Material:
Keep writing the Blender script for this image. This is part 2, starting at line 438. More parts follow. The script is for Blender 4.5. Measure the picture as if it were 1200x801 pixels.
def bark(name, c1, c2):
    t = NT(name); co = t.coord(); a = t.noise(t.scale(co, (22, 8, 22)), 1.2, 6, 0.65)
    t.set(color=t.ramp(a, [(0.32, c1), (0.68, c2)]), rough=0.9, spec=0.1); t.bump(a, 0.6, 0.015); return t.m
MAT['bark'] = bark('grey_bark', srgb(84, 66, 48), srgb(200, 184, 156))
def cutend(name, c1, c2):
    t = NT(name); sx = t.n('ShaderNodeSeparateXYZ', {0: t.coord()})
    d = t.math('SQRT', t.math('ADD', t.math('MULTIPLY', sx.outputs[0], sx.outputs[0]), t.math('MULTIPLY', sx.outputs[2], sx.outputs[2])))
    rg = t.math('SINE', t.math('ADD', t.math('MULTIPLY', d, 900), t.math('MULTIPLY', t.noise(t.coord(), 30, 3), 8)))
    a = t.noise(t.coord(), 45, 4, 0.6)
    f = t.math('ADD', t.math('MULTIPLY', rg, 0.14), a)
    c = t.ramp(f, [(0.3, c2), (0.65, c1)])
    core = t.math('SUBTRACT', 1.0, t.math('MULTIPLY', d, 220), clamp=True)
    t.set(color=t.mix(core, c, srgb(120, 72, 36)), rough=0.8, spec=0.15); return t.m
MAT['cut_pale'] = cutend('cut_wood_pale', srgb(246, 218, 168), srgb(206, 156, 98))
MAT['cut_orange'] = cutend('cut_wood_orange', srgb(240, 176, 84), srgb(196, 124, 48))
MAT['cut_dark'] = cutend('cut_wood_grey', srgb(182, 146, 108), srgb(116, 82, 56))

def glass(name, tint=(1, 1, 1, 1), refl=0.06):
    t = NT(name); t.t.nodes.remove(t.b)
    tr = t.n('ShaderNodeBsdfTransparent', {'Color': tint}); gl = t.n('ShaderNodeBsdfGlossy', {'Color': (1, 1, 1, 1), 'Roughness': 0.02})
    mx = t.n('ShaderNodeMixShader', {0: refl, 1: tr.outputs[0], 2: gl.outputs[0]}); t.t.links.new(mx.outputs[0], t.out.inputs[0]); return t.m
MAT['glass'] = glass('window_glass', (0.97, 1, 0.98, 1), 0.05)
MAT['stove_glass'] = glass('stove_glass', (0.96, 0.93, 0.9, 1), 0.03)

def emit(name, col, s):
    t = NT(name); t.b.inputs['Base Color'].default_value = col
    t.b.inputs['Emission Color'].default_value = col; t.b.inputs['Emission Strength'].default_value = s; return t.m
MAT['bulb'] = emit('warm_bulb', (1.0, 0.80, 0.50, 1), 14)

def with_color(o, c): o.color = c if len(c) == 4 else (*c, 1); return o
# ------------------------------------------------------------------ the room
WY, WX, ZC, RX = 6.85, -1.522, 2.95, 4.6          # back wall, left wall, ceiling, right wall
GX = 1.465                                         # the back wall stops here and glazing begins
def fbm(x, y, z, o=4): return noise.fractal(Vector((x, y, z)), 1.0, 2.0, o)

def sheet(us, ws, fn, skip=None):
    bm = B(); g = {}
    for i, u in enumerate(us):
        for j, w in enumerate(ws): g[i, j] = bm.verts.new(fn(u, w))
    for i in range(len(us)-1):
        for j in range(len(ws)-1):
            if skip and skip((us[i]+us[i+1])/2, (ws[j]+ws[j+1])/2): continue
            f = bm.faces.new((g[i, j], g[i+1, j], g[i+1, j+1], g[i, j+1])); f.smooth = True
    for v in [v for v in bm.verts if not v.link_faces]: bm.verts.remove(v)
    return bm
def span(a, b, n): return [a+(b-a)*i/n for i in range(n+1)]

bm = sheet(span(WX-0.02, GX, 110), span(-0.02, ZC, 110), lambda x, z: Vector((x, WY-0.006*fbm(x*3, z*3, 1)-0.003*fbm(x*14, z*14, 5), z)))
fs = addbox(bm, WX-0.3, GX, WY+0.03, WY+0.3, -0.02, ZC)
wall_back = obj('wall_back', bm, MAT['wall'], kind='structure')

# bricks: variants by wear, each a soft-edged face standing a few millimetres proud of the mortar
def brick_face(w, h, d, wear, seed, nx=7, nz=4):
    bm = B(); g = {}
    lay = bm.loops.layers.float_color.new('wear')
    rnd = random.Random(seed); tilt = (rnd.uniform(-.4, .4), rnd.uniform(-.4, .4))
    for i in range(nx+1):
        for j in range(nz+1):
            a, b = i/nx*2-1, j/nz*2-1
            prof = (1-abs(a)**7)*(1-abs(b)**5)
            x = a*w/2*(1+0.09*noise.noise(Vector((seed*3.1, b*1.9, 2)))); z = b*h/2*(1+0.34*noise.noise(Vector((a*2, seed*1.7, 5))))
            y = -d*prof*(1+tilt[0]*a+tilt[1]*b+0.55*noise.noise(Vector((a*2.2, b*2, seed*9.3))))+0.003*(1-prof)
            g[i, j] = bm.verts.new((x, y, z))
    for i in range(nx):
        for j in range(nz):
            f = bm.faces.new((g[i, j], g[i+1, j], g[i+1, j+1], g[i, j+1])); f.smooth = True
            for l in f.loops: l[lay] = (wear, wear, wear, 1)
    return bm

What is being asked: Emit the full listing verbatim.

Task output:
Keep writing the Blender script for this image. This is part 2, starting at line 438. More parts follow. The script is for Blender 4.5. Measure the picture as if it were 1200x801 pixels.
def bark(name, c1, c2):
    t = NT(name); co = t.coord(); a = t.noise(t.scale(co, (22, 8, 22)), 1.2, 6, 0.65)
    t.set(color=t.ramp(a, [(0.32, c1), (0.68, c2)]), rough=0.9, spec=0.1); t.bump(a, 0.6, 0.015); return t.m
MAT['bark'] = bark('grey_bark', srgb(84, 66, 48), srgb(200, 184, 156))
def cutend(name, c1, c2):
    t = NT(name); sx = t.n('ShaderNodeSeparateXYZ', {0: t.coord()})
    d = t.math('SQRT', t.math('ADD', t.math('MULTIPLY', sx.outputs[0], sx.outputs[0]), t.math('MULTIPLY', sx.outputs[2], sx.outputs[2])))
    rg = t.math('SINE', t.math('ADD', t.math('MULTIPLY', d, 900), t.math('MULTIPLY', t.noise(t.coord(), 30, 3), 8)))
    a = t.noise(t.coord(), 45, 4, 0.6)
    f = t.math('ADD', t.math('MULTIPLY', rg, 0.14), a)
    c = t.ramp(f, [(0.3, c2), (0.65, c1)])
    core = t.math('SUBTRACT', 1.0, t.math('MULTIPLY', d, 220), clamp=True)
    t.set(color=t.mix(core, c, srgb(120, 72, 36)), rough=0.8, spec=0.15); return t.m
MAT['cut_pale'] = cutend('cut_wood_pale', srgb(246, 218, 168), srgb(206, 156, 98))
MAT['cut_orange'] = cutend('cut_wood_orange', srgb(240, 176, 84), srgb(196, 124, 48))
MAT['cut_dark'] = cutend('cut_wood_grey', srgb(182, 146, 108), srgb(116, 82, 56))

def glass(name, tint=(1, 1, 1, 1), refl=0.06):
    t = NT(name); t.t.nodes.remove(t.b)
    tr = t.n('ShaderNodeBsdfTransparent', {'Color': tint}); gl = t.n('ShaderNodeBsdfGlossy', {'Color': (1, 1, 1, 1), 'Roughness': 0.02})
    mx = t.n('ShaderNodeMixShader', {0: refl, 1: tr.outputs[0], 2: gl.outputs[0]}); t.t.links.new(mx.outputs[0], t.out.inputs[0]); return t.m
MAT['glass'] = glass('window_glass', (0.97, 1, 0.98, 1), 0.05)
MAT['stove_glass'] = glass('stove_glass', (0.96, 0.93, 0.9, 1), 0.03)

def emit(name, col, s):
    t = NT(name); t.b.inputs['Base Color'].default_value = col
    t.b.inputs['Emission Color'].default_value = col; t.b.inputs['Emission Strength'].default_value = s; return t.m
MAT['bulb'] = emit('warm_bulb', (1.0, 0.80, 0.50, 1), 14)

def with_color(o, c): o.color = c if len(c) == 4 else (*c, 1); return o
# ------------------------------------------------------------------ the room
WY, WX, ZC, RX = 6.85, -1.522, 2.95, 4.6          # back wall, left wall, ceiling, right wall
GX = 1.465                                         # the back wall stops here and glazing begins
def fbm(x, y, z, o=4): return noise.fractal(Vector((x, y, z)), 1.0, 2.0, o)

def sheet(us, ws, fn, skip=None):
    bm = B(); g = {}
    for i, u in enumerate(us):
        for j, w in enumerate(ws): g[i, j] = bm.verts.new(fn(u, w))
    for i in range(len(us)-1):
        for j in range(len(ws)-1):
            if skip and skip((us[i]+us[i+1])/2, (ws[j]+ws[j+1])/2): continue
            f = bm.faces.new((g[i, j], g[i+1, j], g[i+1, j+1], g[i, j+1])); f.smooth = True
    for v in [v for v in bm.verts if not v.link_faces]: bm.verts.remove(v)
    return bm
def span(a, b, n): return [a+(b-a)*i/n for i in range(n+1)]

bm = sheet(span(WX-0.02, GX, 110), span(-0.02, ZC, 110), lambda x, z: Vector((x, WY-0.006*fbm(x*3, z*3, 1)-0.003*fbm(x*14, z*14, 5), z)))
fs = addbox(bm, WX-0.3, GX, WY+0.03, WY+0.3, -0.02, ZC)
wall_back = obj('wall_back', bm, MAT['wall'], kind='structure')

# bricks: variants by wear, each a soft-edged face standing a few millimetres proud of the mortar
def brick_face(w, h, d, wear, seed, nx=7, nz=4):
    bm = B(); g = {}
    lay = bm.loops.layers.float_color.new('wear')
    rnd = random.Random(seed); tilt = (rnd.uniform(-.4, .4), rnd.uniform(-.4, .4))
    for i in range(nx+1):
        for j in range(nz+1):
            a, b = i/nx*2-1, j/nz*2-1
            prof = (1-abs(a)**7)*(1-abs(b)**5)
            x = a*w/2*(1+0.09*noise.noise(Vector((seed*3.1, b*1.9, 2)))); z = b*h/2*(1+0.34*noise.noise(Vector((a*2, seed*1.7, 5))))
            y = -d*prof*(1+tilt[0]*a+tilt[1]*b+0.55*noise.noise(Vector((a*2.2, b*2, seed*9.3))))+0.003*(1-prof)
            g[i, j] = bm.verts.new((x, y, z))
    for i in range(nx):
        for j in range(nz):
            f = bm.faces.new((g[i, j], g[i+1, j], g[i+1, j+1], g[i, j+1])); f.smooth = True
            for l in f.loops: l[lay] = (wear, wear, wear, 1)
    return bm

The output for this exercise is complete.